▶ **WHAT TO PRODUCE**: Only the lines from the start of the data to the line containing "return Vector([EYE[i] +", both included, should be output, exactly and without pictures.

▶ **INFORMATION SUPPLIED**:
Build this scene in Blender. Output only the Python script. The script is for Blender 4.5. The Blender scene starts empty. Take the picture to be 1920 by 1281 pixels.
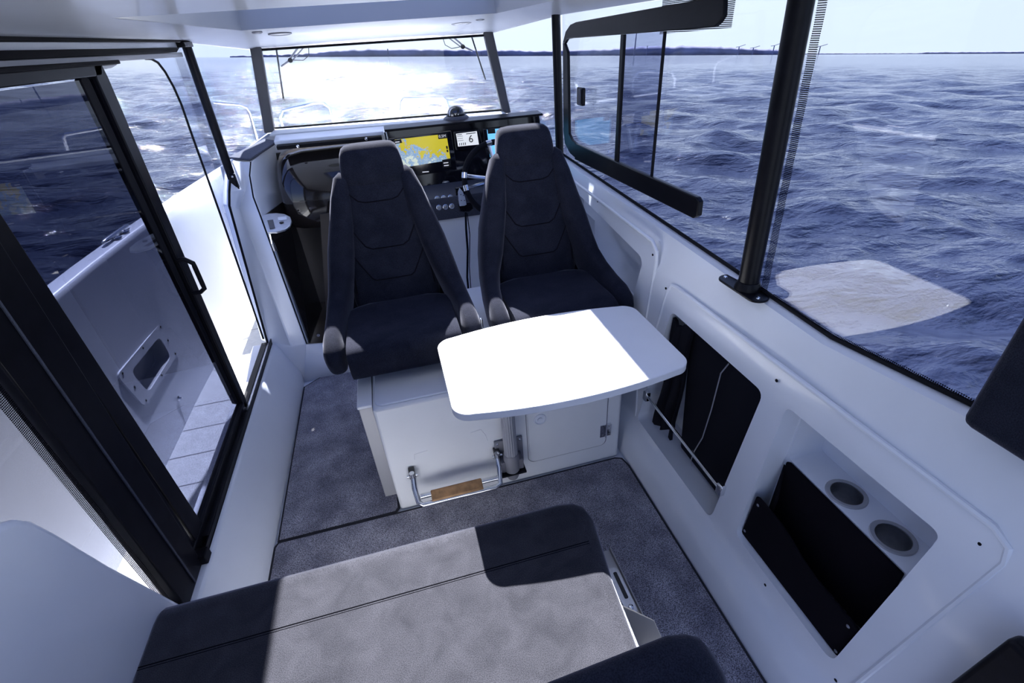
import bpy, bmesh, math, random
import numpy as np
from mathutils import Vector, Matrix

# ------------------------------------------------------------------ camera, sky, sun, exposure
SC = bpy.context.scene
FPX = 900.0
YAW, PITCH, ROLL = -0.21535657, 0.57208801, -0.07500946
EYE = Vector((0.0, 0.0, 1.6))

def _rot(w):
    w = np.array(w, float); a = np.linalg.norm(w)
    if a < 1e-9: return np.eye(3)
    k = w / a; K = np.array([[0, -k[2], k[1]], [k[2], 0, -k[0]], [-k[1], k[0], 0]])
    return np.eye(3) + math.sin(a) * K + (1 - math.cos(a)) * K @ K
RW = _rot((0, 0, ROLL)) @ _rot((PITCH, 0, 0)) @ _rot((0, YAW, 0)) @ np.array([[1, 0, 0], [0, 0, -1], [0, 1, 0]], float)

def at(px, py, ax, v):
    """survey helper: the point of the plane axis=v seen at a photograph pixel"""
    d = RW.T @ np.array([px - 960.0, py - 640.5, FPX])
    t = (v - EYE[ax]) / d[ax]
    return Vector([EYE[i] + t * d[i] for i in range(3)])

cam = bpy.data.cameras.new('camera'); cam.sensor_width = 36; cam.sensor_fit = 'HORIZONTAL'
cam.lens = FPX / 1920 * 36; cam.clip_start = 0.02; cam.clip_end = 30000
camo = bpy.data.objects.new('camera', cam); SC.collection.objects.link(camo)
Rc = RW.T  # columns: right, down, forward
M3 = Matrix(((Rc[0][0], -Rc[0][1], -Rc[0][2]), (Rc[1][0], -Rc[1][1], -Rc[1][2]), (Rc[2][0], -Rc[2][1], -Rc[2][2])))
camo.matrix_world = Matrix.Translation(EYE) @ M3.to_4x4()
SC.camera = camo

SC.view_settings.view_transform = 'Standard'; SC.view_settings.look = 'None'
SC.view_settings.gamma = 1.0; SC.view_settings.use_curve_mapping = False
SC.view_settings.exposure = 0.50

SUN_DIR = Vector((0.0, 1.0, 1.0)).normalized()
W = bpy.data.worlds.new('sky'); SC.world = W; W.use_nodes = True
wn = W.node_tree; wn.nodes.clear()
wo = wn.nodes.new('ShaderNodeOutputWorld'); wb = wn.nodes.new('ShaderNodeBackground')
wc = wn.nodes.new('ShaderNodeTexCoord'); sep = wn.nodes.new('ShaderNodeSeparateXYZ')
ramp = wn.nodes.new('ShaderNodeValToRGB')
wn.links.new(wc.outputs['Generated'], sep.inputs[0]); wn.links.new(sep.outputs['Z'], ramp.inputs[0])
els = ramp.color_ramp.elements
els[0].position = 0.0; els[0].color = (0.67, 0.765, 0.92, 1)
els[1].position = 1.0; els[1].color = (0.05, 0.11, 0.42, 1)
for p, c in ((0.05, (0.65, 0.75, 0.92, 1)), (0.16, (0.55, 0.69, 0.99, 1)), (0.38, (0.20, 0.33, 0.80, 1))):
    e = els.new(p); e.color = c
# brighter haze around the sun
dot = wn.nodes.new('ShaderNodeVectorMath'); dot.operation = 'DOT_PRODUCT'
nrm = wn.nodes.new('ShaderNodeVectorMath'); nrm.operation = 'NORMALIZE'
wn.links.new(wc.outputs['Generated'], nrm.inputs[0]); wn.links.new(nrm.outputs[0], dot.inputs[0])
dot.inputs[1].default_value = SUN_DIR
mx = wn.nodes.new('ShaderNodeMath'); mx.operation = 'MAXIMUM'; mx.inputs[1].default_value = 0
wn.links.new(dot.outputs['Value'], mx.inputs[0])
pw = wn.nodes.new('ShaderNodeMath'); pw.operation = 'POWER'; pw.inputs[1].default_value = 4
wn.links.new(mx.outputs[0], pw.inputs[0])
ml = wn.nodes.new('ShaderNodeMath'); ml.operation = 'MULTIPLY'; ml.inputs[1].default_value = 0.5
wn.links.new(pw.outputs[0], ml.inputs[0])
cmb = wn.nodes.new('ShaderNodeMix'); cmb.data_type = 'RGBA'; cmb.blend_type = 'ADD'; cmb.inputs[0].default_value = 1
wn.links.new(ramp.outputs[0], cmb.inputs[6]); wn.links.new(ml.outputs[0], cmb.inputs[7])
wn.links.new(cmb.outputs[2], wb.inputs[0]); wb.inputs[1].default_value = 1.0
wn.links.new(wb.outputs[0], wo.inputs[0])

sl = bpy.data.lights.new('sun', 'SUN'); sl.energy = 17.0; sl.angle = math.radians(0.55); sl.color = (1.0, 0.985, 0.965)
so = bpy.data.objects.new('sun', sl); SC.collection.objects.link(so)
so.rotation_euler = SUN_DIR.to_track_quat('Z', 'Y').to_euler(); so.location = (0, 8, 9)

# ------------------------------------------------------------------ materials
def nt(name):
    m = bpy.data.materials.new(name); m.use_nodes = True
    t = m.node_tree; b = t.nodes['Principled BSDF']; return m, t, b
def mat(name, col, rough=0.5, metal=0.0, coat=0.0, noise=None, bump=None, sheen=0.0, emit=None, ior=None):
    """noise=(scale, amount) mottles the colour; bump=(scale, strength, distance)"""
    m, t, b = nt(name)
    c4 = (*col, 1); b.inputs['Base Color'].default_value = c4
    b.inputs['Roughness'].default_value = rough; b.inputs['Metallic'].default_value = metal
    b.inputs['Coat Weight'].default_value = coat; b.inputs['Coat Roughness'].default_value = 0.08
    if ior: b.inputs['IOR'].default_value = ior
    if sheen:
        b.inputs['Sheen Weight'].default_value = sheen; b.inputs['Sheen Roughness'].default_value = 0.4
        b.inputs['Sheen Tint'].default_value = (0.75, 0.78, 0.95, 1)
    tc = t.nodes.new('ShaderNodeTexCoord')
    n = t.nodes.new('ShaderNodeTexNoise'); n.inputs['Scale'].default_value = (noise or (6, 0))[0]; n.inputs['Detail'].default_value = 6
    t.links.new(tc.outputs['Object'], n.inputs['Vector'])
    mx = t.nodes.new('ShaderNodeMix'); mx.data_type = 'RGBA'; mx.blend_type = 'MIX'
    a = (noise or (0, 0.015))[1]
    mr = t.nodes.new('ShaderNodeMapRange'); mr.inputs[1].default_value = 0.35; mr.inputs[2].default_value = 0.65
    t.links.new(n.outputs['Fac'], mr.inputs[0]); t.links.new(mr.outputs[0], mx.inputs[0])
    mx.inputs[6].default_value = (*[v * (1 - a) for v in col], 1); mx.inputs[7].default_value = (*[min(1, v * (1 + a)) for v in col], 1)
    t.links.new(mx.outputs[2], b.inputs['Base Color'])
    if bump:
        n2 = t.nodes.new('ShaderNodeTexNoise'); n2.inputs['Scale'].default_value = bump[0]; n2.inputs['Detail'].default_value = 4
        t.links.new(tc.outputs['Object'], n2.inputs['Vector'])
        bp = t.nodes.new('ShaderNodeBump'); bp.inputs['Strength'].default_value = bump[1]; bp.inputs['Distance'].default_value = bump[2]
        t.links.new(n2.outputs['Fac'], bp.inputs['Height']); t.links.new(bp.outputs[0], b.inputs['Normal'])
    if emit:
        b.inputs['Emission Color'].default_value = (*emit[0], 1); b.inputs['Emission Strength'].default_value = emit[1]
    return m

def carpet_mat():
    m, t, b = nt('carpet'); b.inputs['Roughness'].default_value = 1.0
    b.inputs['Sheen Weight'].default_value = 0.5; b.inputs['Sheen Roughness'].default_value = 0.5
    tc = t.nodes.new('ShaderNodeTexCoord')
    n = t.nodes.new('ShaderNodeTexNoise'); n.inputs['Scale'].default_value = 9; n.inputs['Detail'].default_value = 5
    f = t.nodes.new('ShaderNodeTexNoise'); f.inputs['Scale'].default_value = 300; f.inputs['Detail'].default_value = 2
    for q in (n, f): t.links.new(tc.outputs['Object'], q.inputs['Vector'])
    r1 = t.nodes.new('ShaderNodeValToRGB'); r1.color_ramp.elements[0].position = 0.35; r1.color_ramp.elements[1].position = 0.68
    r1.color_ramp.elements[0].color = (0.145, 0.145, 0.19, 1); r1.color_ramp.elements[1].color = (0.33, 0.325, 0.38, 1)
    r2 = t.nodes.new('ShaderNodeValToRGB'); r2.color_ramp.elements[0].position = 0.35; r2.color_ramp.elements[1].position = 0.66
    r2.color_ramp.elements[0].color = (0.22, 0.22, 0.24, 1); r2.color_ramp.elements[1].color = (1.75, 1.75, 1.75, 1)
    t.links.new(n.outputs['Fac'], r1.inputs[0]); t.links.new(f.outputs['Fac'], r2.inputs[0])
    mm = t.nodes.new('ShaderNodeMix'); mm.data_type = 'RGBA'; mm.blend_type = 'MULTIPLY'; mm.inputs[0].default_value = 1
    t.links.new(r1.outputs[0], mm.inputs[6]); t.links.new(r2.outputs[0], mm.inputs[7]); t.links.new(mm.outputs[2], b.inputs['Base Color'])
    bp = t.nodes.new('ShaderNodeBump'); bp.inputs['Strength'].default_value = 0.7; bp.inputs['Distance'].default_value = 0.004
    t.links.new(f.outputs['Fac'], bp.inputs['Height']); t.links.new(bp.outputs[0], b.inputs['Normal'])
    return m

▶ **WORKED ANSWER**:
Build this scene in Blender. Output only the Python script. The script is for Blender 4.5. The Blender scene starts empty. Take the picture to be 1920 by 1281 pixels.
import bpy, bmesh, math, random
import numpy as np
from mathutils import Vector, Matrix

# ------------------------------------------------------------------ camera, sky, sun, exposure
SC = bpy.context.scene
FPX = 900.0
YAW, PITCH, ROLL = -0.21535657, 0.57208801, -0.07500946
EYE = Vector((0.0, 0.0, 1.6))

def _rot(w):
    w = np.array(w, float); a = np.linalg.norm(w)
    if a < 1e-9: return np.eye(3)
    k = w / a; K = np.array([[0, -k[2], k[1]], [k[2], 0, -k[0]], [-k[1], k[0], 0]])
    return np.eye(3) + math.sin(a) * K + (1 - math.cos(a)) * K @ K
RW = _rot((0, 0, ROLL)) @ _rot((PITCH, 0, 0)) @ _rot((0, YAW, 0)) @ np.array([[1, 0, 0], [0, 0, -1], [0, 1, 0]], float)

def at(px, py, ax, v):
    """survey helper: the point of the plane axis=v seen at a photograph pixel"""
    d = RW.T @ np.array([px - 960.0, py - 640.5, FPX])
    t = (v - EYE[ax]) / d[ax]
    return Vector([EYE[i] + t * d[i] for i in range(3)])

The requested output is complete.